The records
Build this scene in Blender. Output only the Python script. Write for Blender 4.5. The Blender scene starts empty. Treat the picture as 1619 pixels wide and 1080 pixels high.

==

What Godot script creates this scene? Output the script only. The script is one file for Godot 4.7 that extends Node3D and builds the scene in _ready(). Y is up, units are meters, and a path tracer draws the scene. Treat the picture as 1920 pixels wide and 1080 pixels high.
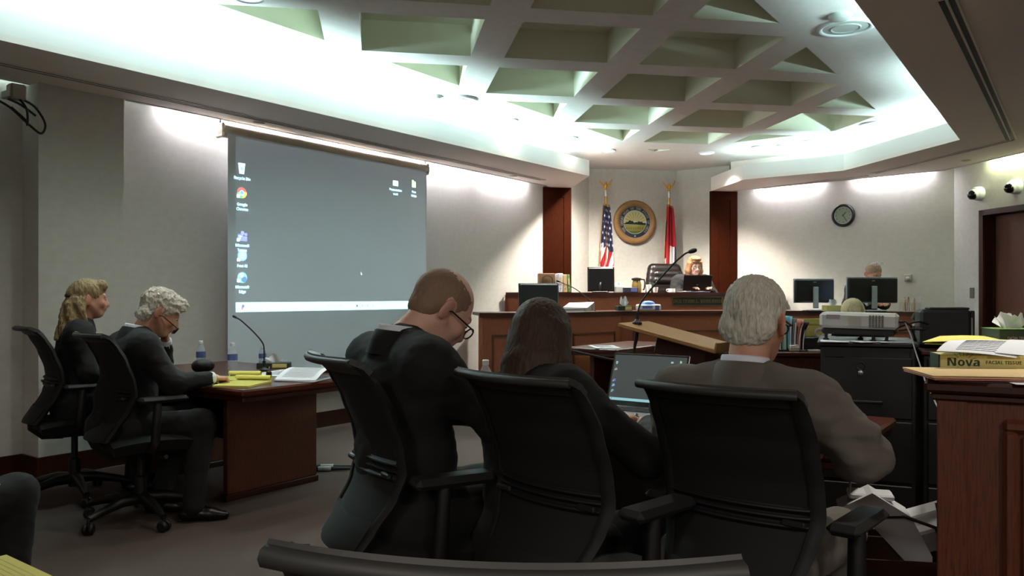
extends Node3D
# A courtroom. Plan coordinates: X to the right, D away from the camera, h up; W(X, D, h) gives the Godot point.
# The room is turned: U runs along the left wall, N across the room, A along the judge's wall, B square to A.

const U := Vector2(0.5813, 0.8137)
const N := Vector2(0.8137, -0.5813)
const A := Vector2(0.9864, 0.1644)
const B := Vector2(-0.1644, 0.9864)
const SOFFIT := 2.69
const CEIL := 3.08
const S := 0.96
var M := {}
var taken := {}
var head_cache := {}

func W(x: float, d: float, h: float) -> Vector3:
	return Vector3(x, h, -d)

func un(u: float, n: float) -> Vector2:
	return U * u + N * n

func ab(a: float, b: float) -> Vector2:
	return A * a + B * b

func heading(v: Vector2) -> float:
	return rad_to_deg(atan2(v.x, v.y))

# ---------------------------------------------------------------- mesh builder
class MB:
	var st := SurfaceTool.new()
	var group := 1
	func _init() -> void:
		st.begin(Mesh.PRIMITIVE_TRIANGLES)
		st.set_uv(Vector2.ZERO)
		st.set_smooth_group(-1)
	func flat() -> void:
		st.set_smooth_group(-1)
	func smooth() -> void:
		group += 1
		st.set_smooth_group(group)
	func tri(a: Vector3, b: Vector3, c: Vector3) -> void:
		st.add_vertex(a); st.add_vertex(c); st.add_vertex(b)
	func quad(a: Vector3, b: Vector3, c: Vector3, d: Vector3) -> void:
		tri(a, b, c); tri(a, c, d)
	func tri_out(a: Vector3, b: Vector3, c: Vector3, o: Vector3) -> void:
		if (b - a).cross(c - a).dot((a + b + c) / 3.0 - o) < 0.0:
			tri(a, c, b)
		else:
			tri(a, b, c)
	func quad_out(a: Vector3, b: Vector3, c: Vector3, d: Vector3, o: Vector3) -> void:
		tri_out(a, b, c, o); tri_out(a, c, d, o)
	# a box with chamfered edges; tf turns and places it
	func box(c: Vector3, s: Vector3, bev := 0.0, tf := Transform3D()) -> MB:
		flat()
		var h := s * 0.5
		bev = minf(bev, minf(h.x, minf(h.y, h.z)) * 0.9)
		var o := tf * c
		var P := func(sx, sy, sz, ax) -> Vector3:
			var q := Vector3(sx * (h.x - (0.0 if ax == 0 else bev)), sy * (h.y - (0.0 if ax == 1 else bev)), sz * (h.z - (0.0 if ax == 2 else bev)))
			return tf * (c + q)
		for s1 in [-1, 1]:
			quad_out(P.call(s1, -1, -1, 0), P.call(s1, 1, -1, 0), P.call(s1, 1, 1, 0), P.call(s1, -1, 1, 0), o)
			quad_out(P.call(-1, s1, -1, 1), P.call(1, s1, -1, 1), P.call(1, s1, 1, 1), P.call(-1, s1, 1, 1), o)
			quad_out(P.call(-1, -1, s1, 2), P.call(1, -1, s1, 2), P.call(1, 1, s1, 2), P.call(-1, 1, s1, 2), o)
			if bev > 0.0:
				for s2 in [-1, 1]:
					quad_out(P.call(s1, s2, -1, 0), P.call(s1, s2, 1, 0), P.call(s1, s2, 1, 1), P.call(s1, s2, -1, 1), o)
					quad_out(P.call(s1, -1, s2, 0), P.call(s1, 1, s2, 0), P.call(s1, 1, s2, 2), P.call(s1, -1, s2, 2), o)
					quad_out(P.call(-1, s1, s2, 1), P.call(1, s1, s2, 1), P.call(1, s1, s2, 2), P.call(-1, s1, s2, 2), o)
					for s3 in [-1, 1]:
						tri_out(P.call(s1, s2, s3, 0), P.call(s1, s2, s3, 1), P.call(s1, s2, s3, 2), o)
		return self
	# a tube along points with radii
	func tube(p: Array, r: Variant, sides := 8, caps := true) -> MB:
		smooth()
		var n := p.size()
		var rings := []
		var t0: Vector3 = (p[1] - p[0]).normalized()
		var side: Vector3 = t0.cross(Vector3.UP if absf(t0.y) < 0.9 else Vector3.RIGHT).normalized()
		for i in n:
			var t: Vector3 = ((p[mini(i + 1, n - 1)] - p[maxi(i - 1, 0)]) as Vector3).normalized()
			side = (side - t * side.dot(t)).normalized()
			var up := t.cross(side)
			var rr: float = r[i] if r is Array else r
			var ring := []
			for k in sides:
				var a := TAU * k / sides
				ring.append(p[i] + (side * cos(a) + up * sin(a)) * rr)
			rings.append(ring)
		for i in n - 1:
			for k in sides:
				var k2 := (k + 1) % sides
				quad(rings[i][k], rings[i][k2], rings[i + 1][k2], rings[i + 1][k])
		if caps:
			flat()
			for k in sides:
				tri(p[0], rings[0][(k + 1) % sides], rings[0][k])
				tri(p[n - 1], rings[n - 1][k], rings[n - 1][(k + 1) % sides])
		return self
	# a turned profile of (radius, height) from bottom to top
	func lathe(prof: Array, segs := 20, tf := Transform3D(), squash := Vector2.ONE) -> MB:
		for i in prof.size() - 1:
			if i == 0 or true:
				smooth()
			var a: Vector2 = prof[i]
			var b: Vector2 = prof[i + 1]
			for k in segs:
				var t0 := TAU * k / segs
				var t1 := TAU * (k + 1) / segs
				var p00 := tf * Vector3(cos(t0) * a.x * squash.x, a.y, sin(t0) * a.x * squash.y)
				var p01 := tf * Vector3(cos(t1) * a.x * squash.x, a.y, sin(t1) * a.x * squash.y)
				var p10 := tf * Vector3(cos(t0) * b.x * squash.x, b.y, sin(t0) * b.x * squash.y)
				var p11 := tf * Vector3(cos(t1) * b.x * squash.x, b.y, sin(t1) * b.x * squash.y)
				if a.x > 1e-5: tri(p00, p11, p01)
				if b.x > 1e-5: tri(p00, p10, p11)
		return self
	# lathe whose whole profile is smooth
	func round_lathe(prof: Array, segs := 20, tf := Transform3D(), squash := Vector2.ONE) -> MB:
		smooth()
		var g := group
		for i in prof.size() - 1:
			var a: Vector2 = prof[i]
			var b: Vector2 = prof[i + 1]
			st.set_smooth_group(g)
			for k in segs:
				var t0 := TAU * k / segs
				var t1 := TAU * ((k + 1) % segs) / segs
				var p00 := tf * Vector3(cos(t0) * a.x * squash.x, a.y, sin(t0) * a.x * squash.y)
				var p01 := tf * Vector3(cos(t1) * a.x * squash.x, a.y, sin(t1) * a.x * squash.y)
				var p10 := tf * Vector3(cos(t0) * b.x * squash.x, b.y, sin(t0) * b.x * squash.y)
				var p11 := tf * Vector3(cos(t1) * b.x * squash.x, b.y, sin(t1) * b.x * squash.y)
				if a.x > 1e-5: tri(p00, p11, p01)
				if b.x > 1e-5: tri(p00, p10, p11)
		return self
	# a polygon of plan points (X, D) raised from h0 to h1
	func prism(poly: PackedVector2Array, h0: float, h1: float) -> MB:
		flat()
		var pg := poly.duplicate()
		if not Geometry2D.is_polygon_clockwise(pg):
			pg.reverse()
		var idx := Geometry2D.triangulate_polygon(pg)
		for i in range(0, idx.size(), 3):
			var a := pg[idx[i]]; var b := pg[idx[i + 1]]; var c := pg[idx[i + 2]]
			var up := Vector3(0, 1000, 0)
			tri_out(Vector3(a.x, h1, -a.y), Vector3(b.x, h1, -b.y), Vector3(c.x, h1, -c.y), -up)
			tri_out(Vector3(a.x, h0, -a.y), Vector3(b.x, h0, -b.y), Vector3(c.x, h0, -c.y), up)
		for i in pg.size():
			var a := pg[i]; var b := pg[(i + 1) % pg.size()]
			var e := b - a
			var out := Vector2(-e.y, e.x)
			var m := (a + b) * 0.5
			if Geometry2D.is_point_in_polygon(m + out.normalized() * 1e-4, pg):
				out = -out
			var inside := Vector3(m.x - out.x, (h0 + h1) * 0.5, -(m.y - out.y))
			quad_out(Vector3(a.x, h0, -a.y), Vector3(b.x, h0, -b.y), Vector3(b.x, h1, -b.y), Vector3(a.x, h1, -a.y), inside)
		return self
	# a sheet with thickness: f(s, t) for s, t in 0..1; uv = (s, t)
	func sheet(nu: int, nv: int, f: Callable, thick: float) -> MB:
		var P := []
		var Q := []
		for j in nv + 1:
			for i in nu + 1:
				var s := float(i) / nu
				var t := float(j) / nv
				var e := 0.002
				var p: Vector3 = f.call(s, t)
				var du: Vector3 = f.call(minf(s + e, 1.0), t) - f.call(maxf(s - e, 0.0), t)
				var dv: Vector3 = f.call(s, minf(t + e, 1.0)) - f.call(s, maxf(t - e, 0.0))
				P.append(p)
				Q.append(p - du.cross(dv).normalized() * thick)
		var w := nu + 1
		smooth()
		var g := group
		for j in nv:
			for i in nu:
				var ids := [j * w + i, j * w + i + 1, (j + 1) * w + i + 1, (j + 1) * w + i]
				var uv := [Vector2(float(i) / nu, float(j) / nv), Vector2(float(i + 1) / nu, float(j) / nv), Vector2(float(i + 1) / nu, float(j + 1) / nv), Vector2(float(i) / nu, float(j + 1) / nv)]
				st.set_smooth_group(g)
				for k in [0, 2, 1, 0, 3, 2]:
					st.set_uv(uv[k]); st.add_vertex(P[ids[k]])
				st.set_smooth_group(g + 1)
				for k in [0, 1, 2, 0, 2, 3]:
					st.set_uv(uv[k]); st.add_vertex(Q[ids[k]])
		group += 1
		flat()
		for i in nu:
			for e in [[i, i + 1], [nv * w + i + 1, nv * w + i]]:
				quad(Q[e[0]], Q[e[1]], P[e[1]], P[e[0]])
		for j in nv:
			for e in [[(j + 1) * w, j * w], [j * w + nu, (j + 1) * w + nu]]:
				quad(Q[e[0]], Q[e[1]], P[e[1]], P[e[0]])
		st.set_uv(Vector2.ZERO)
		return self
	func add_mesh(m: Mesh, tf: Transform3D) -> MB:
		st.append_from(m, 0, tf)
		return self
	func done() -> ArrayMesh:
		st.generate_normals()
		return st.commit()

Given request
Identify the lines in the entries above that contain "high", then copy them out.

Output of the task
Build this scene in Blender. Output only the Python script. Write for Blender 4.5. The Blender scene starts empty. Treat the picture as 1619 pixels wide and 1080 pixels high.
What Godot script creates this scene? Output the script only. The script is one file for Godot 4.7 that extends Node3D and builds the scene in _ready(). Y is up, units are meters, and a path tracer draws the scene. Treat the picture as 1920 pixels wide and 1080 pixels high.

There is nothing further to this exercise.